10 things I couldn't give a shit about

Hello flowers!

I'm pre menstrual and in the mood for some brutal honesty. Hold onto yer hats.

  1. Kissing the right arses. If I like a person or a company I'll say so and if I don't, likewise. I'm here to be honest (not have every company love me) and if my honesty about the lack of equality in plus size clothing pisses people off, GOOD. If they do something about it I'll shut up. ;)
  2. Bloggers who buy social media likes on Bloglovin' etc. Whatevs...
  3. Going outside in the cold. Bugger that! I'll be here, in my dressing gown, next to the radiator. 
  4. Washing my hair right now.
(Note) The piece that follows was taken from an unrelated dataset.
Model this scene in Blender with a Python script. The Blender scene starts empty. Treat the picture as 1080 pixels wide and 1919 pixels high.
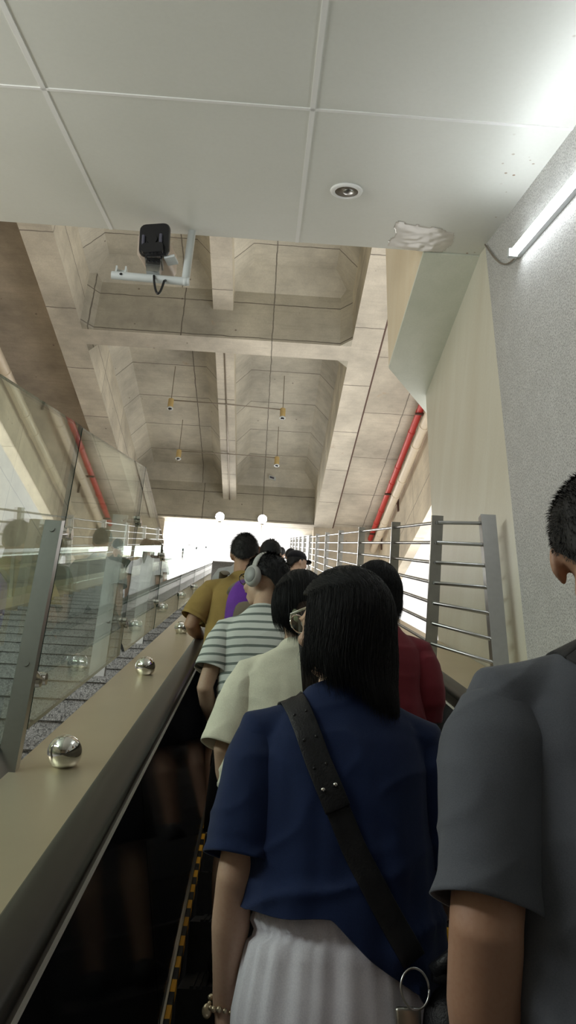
import bpy, bmesh, math, random
from math import sin, cos, pi, radians, tan, atan2, sqrt, exp
from mathutils import Vector, Matrix, noise
from mathutils.bvhtree import BVHTree

random.seed(7)
SC = bpy.context.scene
COL = SC.collection
V = Vector

# ------------------------------------------------------------------ camera, sky, lights, exposure
AL = radians(23.2)                       # slope of escalator, soffit and stairs
cam_d = bpy.data.cameras.new('camera')
cam = bpy.data.objects.new('camera', cam_d)
COL.objects.link(cam)
cam_d.sensor_fit = 'VERTICAL'
cam_d.sensor_height = 36.0
cam_d.lens = 36.0 * 1400.0 / 1919.0
cam_d.clip_start = 0.05
cam_d.clip_end = 400
FX, CX, CY = 1400.0, 540.0, 959.5
def _ray(x, y): return V(((x - CX) / FX, (y - CY) / FX, 1.0)).normalized()
_v = _ray(490, 1017)
_r = V((cos(.0569), sin(.0569), 0))
_u = (_r - _v * _r.dot(_v)).normalized()
_w = _u.cross(_v)
if _w.y > 0: _w = -_w
_Y = _v * cos(AL) - _w * sin(AL)
_Z = _v * sin(AL) + _w * cos(AL)
cam.matrix_world = Matrix(((_u.x, -_u.y, -_u.z, 0), (_Y.x, -_Y.y, -_Y.z, 0), (_Z.x, -_Z.y, -_Z.z, 0), (0, 0, 0, 1)))
SC.camera = cam

SC.view_settings.view_transform = 'Standard'
SC.view_settings.look = 'None'
SC.view_settings.exposure = 0.0
SC.view_settings.gamma = 1.0
SC.view_settings.use_curve_mapping = False

wd = bpy.data.worlds.new('daylight_sky')
SC.world = wd
wd.use_nodes = True
_bg = wd.node_tree.nodes['Background']
_bg.inputs[0].default_value = (1.0, 0.985, 0.95, 1)
_bg.inputs[1].default_value = 1.25

def area(name, loc, target, sx, sy, power, color=(1, 1, 1), portal=False):
    l = bpy.data.lights.new(name, 'AREA')
    l.shape = 'RECTANGLE'; l.size = sx; l.size_y = sy; l.energy = power; l.color = color
    if portal: l.cycles.is_portal = True
    o = bpy.data.objects.new(name, l); COL.objects.link(o)
    o.location = loc
    o.rotation_euler = (V(target) - V(loc)).to_track_quat('-Z', 'Y').to_euler()
    return o
area('daylight_side_opening', (4.6, 15.5, 4.6), (-2.0, 15.5, 11.0), 9.0, 19.0, 1150, (1, .965, .90))
area('daylight_exit_opening', (-1.4, 27.3, 10.9), (-1.4, 10, 8.0), 6.0, 2.4, 420, (1, .98, .95))
area('added_left_fill', (-4.1, 1.4, 2.3), (1.2, 4.6, 3.4), 4.0, .5, 115, (.97, 1, .97))  # unseen fill light added to brighten the soffit and right panels
area('added_lobby_fill', (0.3, -2.6, 1.9), (0.3, -1.9, -1.0), 3.0, 1.6, 12, (1, .97, .9))  # added fill light out of view, for the lobby end behind the camera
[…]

Cold bathroom + water = eff off. I'll go back to every-other-day washing sometime next August.
  5. Shops putting 'Merry Christmas' signs up already. Do one. I like Christmas as much as the next elf but strictly from December 1st. Don't make me shank you. 
  6. Pedicuring my feet. Come next time they're out of boots (March) I'm gonna have hooves.
  7. Picking the crust off my septum piercing. How much can a hole weep? Actually, don't answer that.
  8. I'm a liability get me out of here....oops, my bad. I'm a CELEBRITY get me out of here. Celebrity?! *cough*. Anyone who volunteers to go on a show to chew on wriggling bugs is an eejit and I hope they get the shits for a month.
  9. High Street Chrismas shopping. Don't swear at me. I'd sooner have a Brazilian then roll around in a Scotch Bonnet puree. ALL OF THE SHOPPING SHALL BE DONE ON THE INNERNETZ. 
  10. Cooking. Why didn't I marry a chef?! Oh yeah, because he'd be out cooking for other people all day long. Someone come and make me all the foooooood.

What's sticking in your craw? Let me know in the comments.

Thanks for reading.
Leah xoxo

P.S. I was deadly serious. I'm as premenstrual as all hell.